1. The pledge of money from each person would provide sustenance for the priests that would be occupied completely in the required services and also for the purchase of some of the necessary items for the daily, and weekly, and special rituals (“Sabbaths, new moons and appointed feasts”) as well as the occasional sin offerings and guilt offerings (Leviticus 19:21, 22).

2. There would be the daily need for the shew bread, two lambs daily for offering, and four on the Sabbaths and then special days, and other types of offerings throughout the months.

B. Verse 34 – They pledged to make provision for the wood necessary to keep the fires going for sacrifice day in and day out. No store of this was presently available so each family would provide wood, including the priests and the Levites, so that the heat for boiling some of the sacrifices and burning the others would always be present.

C. Verses 35-37a – They vowed to bring the firstfruits and the first born as originally required in the Law of Moses.

1. Exodus 23:19 said, “The best of the firstfruits of your ground you shall bring into the house of the Lord your God.” Leviticus 19:23 established a specific protocol for planting fruit trees, not harvesting them for the first three years, giving all the fruit to the Lord in the fourth year (“an offering of praise to the Lord”), and then enjoying its fruit in the fifth year.

2. In commemoration of the Passover, first born male animals were a sacrifice to the Lord and first-born sons were to be redeemed (Exodus 13:11-16). The price of redemption of sons and of unclean animals was to be the property of the Levites. The clean animals, such as the first born of a cow, or sheep, or goat were to be sacrificed and the meat was food for the sacrificing priests and their families (Numbers 18:14-20).

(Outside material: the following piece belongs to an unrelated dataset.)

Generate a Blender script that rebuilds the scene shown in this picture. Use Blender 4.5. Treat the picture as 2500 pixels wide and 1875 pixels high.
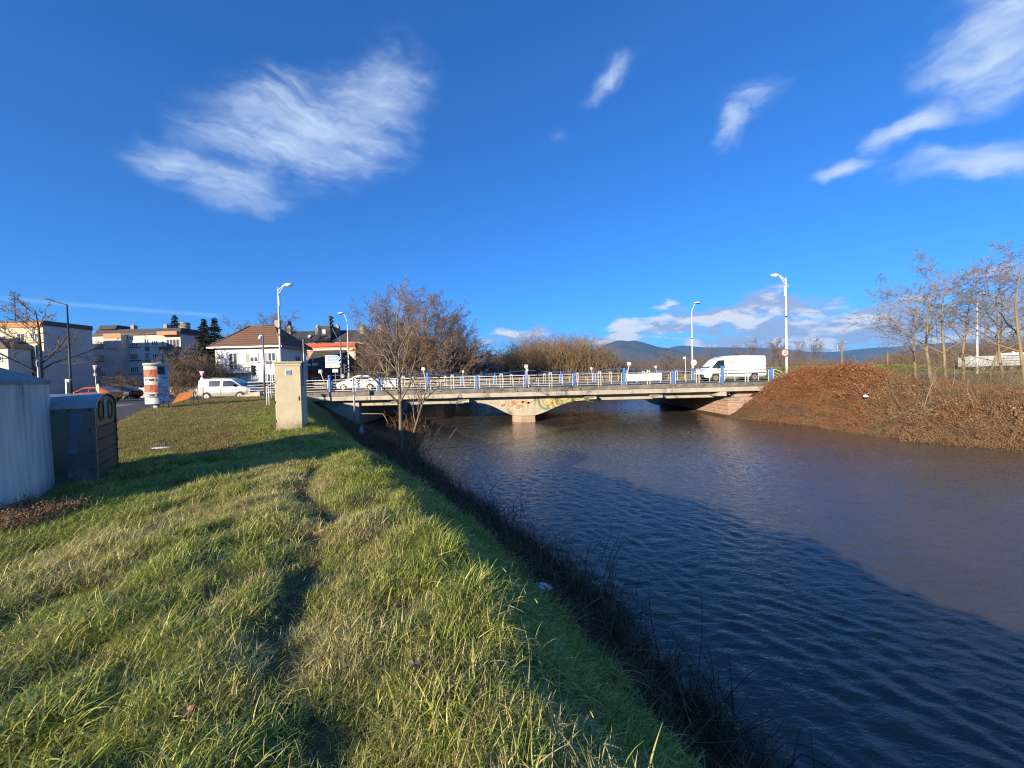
import bpy, math, random
import numpy as np
from mathutils import Matrix, Vector, Euler

random.seed(7)
RNG = np.random.default_rng(11)
for _o in list(bpy.data.objects):
    bpy.data.objects.remove(_o)
S = bpy.context.scene
COL = S.collection

# ------------------------------------------------------------------ camera
EYE = 1.55
FPX = 942.0                      # focal length in pixels of a 2500 px wide frame
PITCH = math.atan((937.5 - 918.0) / FPX)
ROLL = -0.0245
cam_data = bpy.data.cameras.new('camera')
cam = bpy.data.objects.new('camera', cam_data)
COL.objects.link(cam)
cam_data.sensor_width = 36.0
cam_data.lens = 36.0 * FPX / 2500.0
cam_data.clip_start = 0.05
cam_data.clip_end = 60000
RCAM = Matrix.Rotation(math.pi / 2 - PITCH, 4, 'X') @ Matrix.Rotation(ROLL, 4, 'Z')
cam.matrix_world = Matrix.Translation((0, 0, EYE)) @ RCAM
S.camera = cam

def ray(u, v):
    return RCAM.to_3x3() @ Vector(((u - 1250) / FPX, (937.5 - v) / FPX, -1.0))
def at(u, v, Y):
    """world point at depth Y along the sight line through a photo pixel"""
    d = ray(u, v)
    return Vector((0, 0, EYE)) + d * (Y / d.y)

# ------------------------------------------------------------------ light
SUN_EL = math.radians(13.5)
SUN_A = math.radians(38.0)       # the light travels towards +X +Y
LDIR = Vector((math.sin(SUN_A) * math.cos(SUN_EL), math.cos(SUN_A) * math.cos(SUN_EL), -math.sin(SUN_EL)))
sun_data = bpy.data.lights.new('sun', 'SUN')
sun_data.energy = 5.0
sun_data.angle = math.radians(0.53)
sun_data.color = (1.0, 0.86, 0.66)
sun = bpy.data.objects.new('sun', sun_data)
COL.objects.link(sun)
sun.rotation_euler = LDIR.to_track_quat('-Z', 'Y').to_euler()

# ------------------------------------------------------------------ world
W = bpy.data.worlds.new('World')
S.world = W
W.use_nodes = True
nt = W.node_tree
nt.nodes.clear()
def N(t, kind, **kw):
    n = t.nodes.new(kind)
    for k, v in kw.items():
        setattr(n, k, v)
    return n
def link(t, a, b):
    t.links.new(a, b)
def mth(t, op, a, b=None, c=None, clamp=False):
    n = N(t, 'ShaderNodeMath', operation=op)
    n.use_clamp = clamp
    for i, x in enumerate((a, b, c)):
        if x is None:
            continue
        if isinstance(x, (int, float)):
            n.inputs[i].default_value = x
        else:
            link(t, x, n.inputs[i])
    return n.outputs[0]
def vmth(t, op, a, b=None):
    n = N(t, 'ShaderNodeVectorMath', operation=op)
    for i, x in enumerate((a, b)):
        if x is None:
            continue
        if isinstance(x, (tuple, list)):
            n.inputs[i].default_value = x
        else:
            link(t, x, n.inputs[i])
    return n.outputs[0]
def smooth(t, x, lo, hi):
    n = N(t, 'ShaderNodeMapRange', interpolation_type='SMOOTHSTEP')
    link(t, x, n.inputs[0])
    n.inputs[1].default_value = lo
    n.inputs[2].default_value = hi
    return n.outputs[0]
def mixc(t, f, a, b, blend='MIX'):
    n = N(t, 'ShaderNodeMix', data_type='RGBA', blend_type=blend)
    for s, x in ((n.inputs[0], f), (n.inputs[6], a), (n.inputs[7], b)):
        if isinstance(x, (int, float)):
            s.default_value = x
        elif isinstance(x, (tuple, list)):
            s.default_value = tuple(x) + ((1,) if len(x) == 3 else ())
        else:
            link(t, x, s)
    return n.outputs[2]

sky = N(nt, 'ShaderNodeTexSky', sky_type='NISHITA')
sky.sun_disc = False
sky.sun_elevation = SUN_EL
sky.sun_rotation = math.pi + SUN_A
sky.altitude = 200
sky.air_density = 0.85
sky.dust_density = 0.0
sky.ozone_density = 6.0
hs = N(nt, 'ShaderNodeHueSaturation')
hs.inputs['Hue'].default_value = 0.5
hs.inputs['Saturation'].default_value = 1.0
hs.inputs['Value'].default_value = 1.0
gam = N(nt, 'ShaderNodeGamma')
gam.inputs['Gamma'].default_value = 0.85
link(nt, sky.outputs[0], gam.inputs['Color'])
wb = mixc(nt, 1.0, gam.outputs[0], (0.44, 1.12, 1.74), 'MULTIPLY')      # the camera's white balance on the sky
link(nt, wb, hs.inputs['Color'])
W.cycles.sampling_method = 'MANUAL'
W.cycles.sample_map_resolution = 256
tc = N(nt, 'ShaderNodeTexCoord')
DIR = tc.outputs['Generated']
sep = N(nt, 'ShaderNodeSeparateXYZ')
link(nt, DIR, sep.inputs[0])
AZ = mth(nt, 'ARCTAN2', sep.outputs[0], sep.outputs[1])      # 0 upstream, + to the right
EL = mth(nt, 'ARCSINE', sep.outputs[2])

def noise(t, vec, scale, detail=6, rough=0.55, dist=0.0, lac=2.0):
    n = N(t, 'ShaderNodeTexNoise')
    n.inputs['Scale'].default_value = scale
    n.inputs['Detail'].default_value = detail
    n.inputs['Roughness'].default_value = rough
    n.inputs['Distortion'].default_value = dist
    n.inputs['Lacunarity'].default_value = lac
    if vec is not None:
        link(t, vec, n.inputs['Vector'])
    return n.outputs['Fac']

# cloud masks are soft ellipses in azimuth / elevation, broken up by noise
warp = noise(nt, DIR, 5.0, 4, 0.6)
warp2 = noise(nt, vmth(nt, 'ADD', DIR, (3.1, 1.7, 0.4)), 5.0, 4, 0.6)
AZW = mth(nt, 'ADD', AZ, mth(nt, 'MULTIPLY', mth(nt, 'SUBTRACT', warp, 0.5), 0.16))
ELW = mth(nt, 'ADD', EL, mth(nt, 'MULTIPLY', mth(nt, 'SUBTRACT', warp2, 0.5), 0.13))
def azel(u, v):
    d = ray(u, v).normalized()
    return math.atan2(d.x, d.y), math.asin(d.z)
AE = N(nt, 'ShaderNodeCombineXYZ')
link(nt, AZW, AE.inputs[0]); link(nt, ELW, AE.inputs[1])
def blob(u0, v0, u1, v1, thick, amp=1.0):
    a0, e0 = azel(u0, v0)
    a1, e1 = azel(u1, v1)
    mp = N(nt, 'ShaderNodeMapping', vector_type='TEXTURE')
    mp.inputs['Location'].default_value = ((a0 + a1) / 2, (e0 + e1) / 2, 0)
    mp.inputs['Rotation'].default_value = (0, 0, math.atan2(e1 - e0, a1 - a0))
    mp.inputs['Scale'].default_value = (math.hypot(a1 - a0, e1 - e0) / 2, thick, 1)
    link(nt, AE.outputs[0], mp.inputs['Vector'])
    ln_ = N(nt, 'ShaderNodeVectorMath', operation='LENGTH')
    link(nt, mp.outputs[0], ln_.inputs[0])
    return mth(nt, 'MULTIPLY_ADD', ln_.outputs['Value'], -amp, amp)
def addall(lst):
    a = lst[0]
    for b in lst[1:]:
        a = mth(nt, 'MAXIMUM', a, b)
    return a
cir = addall([
    blob(330, 420, 1090, 180, 0.15, 1.15), blob(230, 395, 640, 430, 0.055, 1.0), blob(380, 440, 760, 500, 0.07, 0.95),
    blob(700, 250, 1120, 160, 0.10, 0.8),
    blob(1390, 265, 1580, 95, 0.035, 0.75), blob(1350, 345, 1440, 305, 0.03, 0.45),
    blob(1760, 370, 1840, 215, 0.045, 0.95), blob(1690, 250, 1980, 200, 0.04, 0.75),
    blob(2060, 400, 2480, 170, 0.038, 1.05), blob(2190, 190, 2800, -20, 0.10, 1.2), blob(2280, 60, 2760, -200, 0.14, 1.1),
    blob(1940, 432, 2240, 392, 0.028, 0.9), blob(2120, 425, 2900, 330, 0.042, 1.05),
    # the same kind of cloud goes on outside the frame
    blob(-300, 300, -900, 120, 0.12, 0.9)])
# unseen thin cloud added outside the frame as neutral fill light
behind = smooth(nt, mth(nt, 'ABSOLUTE', AZ), 1.05, 1.45)
fill_cloud = smooth(nt, noise(nt, DIR, 2.2, 3, 0.5), 0.42, 0.66)
fill_cloud = mth(nt, 'MULTIPLY', mth(nt, 'MULTIPLY', behind, fill_cloud), 0.4)
cir = mth(nt, 'MAXIMUM', cir, fill_cloud)
mapc = N(nt, 'ShaderNodeMapping')
mapc.inputs['Rotation'].default_value = (0, 0.45, 0.25)
mapc.inputs['Scale'].default_value = (1.0, 1.0, 3.2)
link(nt, DIR, mapc.inputs['Vector'])
fn = noise(nt, mapc.outputs[0], 5.0, 9, 0.58, 0.3, 2.1)
strm = N(nt, 'ShaderNodeMapping')
strm.inputs['Rotation'].default_value = (0, 0, math.radians(-34))
strm.inputs['Scale'].default_value = (2.6, 11.0, 1)
link(nt, AE.outputs[0], strm.inputs['Vector'])
fs = noise(nt, strm.outputs[0], 2.2, 7, 0.62, 0.35)
arg = mth(nt, 'ADD', cir, mth(nt, 'MULTIPLY', mth(nt, 'SUBTRACT', fn, 0.5), 1.5))
arg = mth(nt, 'ADD', arg, mth(nt, 'MULTIPLY', mth(nt, 'SUBTRACT', fs, 0.5), 1.5))
cdens = smooth(nt, arg, 0.0, 1.45)
cdens = mth(nt, 'MULTIPLY', cdens, smooth(nt, cir, 0.0, 0.6))
cdens = mth(nt, 'MULTIPLY', cdens, 0.98)
# low cumulus bank above the hills, denser to the right, all round the horizon
lowmap = N(nt, 'ShaderNodeMapping')
lowmap.inputs['Scale'].default_value = (1.0, 1.0, 3.2)
link(nt, DIR, lowmap.inputs['Vector'])
ln = noise(nt, lowmap.outputs[0], 10.0, 8, 0.55, 0.2)
lowup = N(nt, 'ShaderNodeMapping')
lowup.inputs['Scale'].default_value = (1.0, 1.0, 3.2)
lowup.inputs['Location'].default_value = (-0.006, -0.004, 0.035)
link(nt, DIR, lowup.inputs['Vector'])
ln2 = noise(nt, lowup.outputs[0], 9.0, 4, 0.55, 0.2)
lowm = addall([
    blob(1540, 775, 2200, 718, 0.045, 1.15), blob(1600, 838, 2600, 790, 0.065, 1.5), blob(2200, 800, 3100, 690, 0.075, 1.1),
    blob(1380, 845, 1620, 800, 0.034, 0.95), blob(1120, 836, 1420, 806, 0.036, 0.75), blob(2330, 690, 2700, 660, 0.035, 0.6),
    blob(700, 745, 790, 752, 0.025, 0.42), blob(1480, 812, 1980, 786, 0.035, 1.0), blob(1950, 800, 2420, 752, 0.05, 1.15), blob(1180, 872, 1600, 850, 0.03, 0.9)])
ldens = smooth(nt, mth(nt, 'ADD', lowm, mth(nt, 'MULTIPLY', mth(nt, 'SUBTRACT', ln, 0.5), 2.6)), 0.10, 0.75)
ldens = mth(nt, 'MULTIPLY', ldens, smooth(nt, lowm, 0.02, 0.25))
ldens = mth(nt, 'MULTIPLY', ldens, 0.88)
lit = smooth(nt, mth(nt, 'SUBTRACT', ln, ln2), 0.0, 0.15)
lowcol = mixc(nt, lit, (2.4, 2.85, 3.9), (5.9, 5.7, 5.4))
# a contrail low on the left
a0, e0 = azel(-60, 722); a1, e1 = azel(565, 772)
ct = mth(nt, 'DIVIDE', mth(nt, 'SUBTRACT', AZ, a0), a1 - a0)
cline = mth(nt, 'ADD', mth(nt, 'MULTIPLY', ct, e1 - e0), e0)
cd = mth(nt, 'ABSOLUTE', mth(nt, 'SUBTRACT', EL, cline))
trail = mth(nt, 'MULTIPLY', mth(nt, 'SUBTRACT', 1.0, smooth(nt, cd, 0.0, 0.0065)), smooth(nt, mth(nt, 'SUBTRACT', 1.0, ct), 0.0, 0.15))
trail = mth(nt, 'MULTIPLY', trail, smooth(nt, ct, -0.3, 0.3))
trail = mth(nt, 'MULTIPLY', trail, mth(nt, 'MULTIPLY', fn, 0.42))
c1 = mixc(nt, cdens, hs.outputs[0], (3.9, 4.8, 6.2))
c2 = mixc(nt, trail, c1, (4.0, 5.6, 7.4))
c3 = mixc(nt, ldens, c2, lowcol)
bg = N(nt, 'ShaderNodeBackground')
bg.inputs['Strength'].default_value = 0.082
link(nt, c3, bg.inputs['Color'])
wo = N(nt, 'ShaderNodeOutputWorld')
link(nt, bg.outputs[0], wo.inputs['Surface'])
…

D. Verse 37b-39 – They vowed to bring the tithes as required so that the house of the Lord and all its required personnel could be maintained in the way required.

1. This vow is in fulfillment of Number 18:21-32. “To the Levites I have given every tithe in Israel for an inheritance in return for their service that they do, their service in the tent of meeting” (21).

2. Then the gathering for the Levites, scattered throughout the tribes, was also to be tithed for those in the line of Aaron that served continually at the sacrificial altar (Numbers 18:26, 27). This “tithe of the tithe” was to be given as if it came from the “grain of the threshing floor and as the fullness of the winepress” as a “contribution to the Lord from all your tithes” (Numbers 18:26, 28).

3. In this moment of exalted consecration to the words of God so recently impressed on their minds and hearts they pledged, “We will not neglect the house of our God” (Nehemiah 10:39).

V. Applications – Some suggestions for present application

A. True conviction of personal sin and of the truth of the word of God will lead to practical action to correct areas of disobedience and corrupted worship. Contrasted to what many liturgiologists are arguing today, the act of worship does not instruct us in true doctrine; rather, true doctrine shapes and determines the form of acceptable worship.

B. Though we do not have the ceremonies connected with Israel’s Sabbath observance, nor do we have the civil law requiring death to it violators, we have the gracious provision of the Lord’s Day for the refreshment of soul in the remembrance of God’s faithfulness in the covenant of redemption and of his gracious inclusion of us in its provisions. Observation of this opportunity should not be wearisome, but accounted as an entrance into heavenly joy upon earth.

C. The provision for the house of God and its servants who teach and proclaim the gospel is just as necessary now as then, and the clarity of our purpose in proclaiming the glories of him who has called us out of darkness into his marvelous light even more compelling.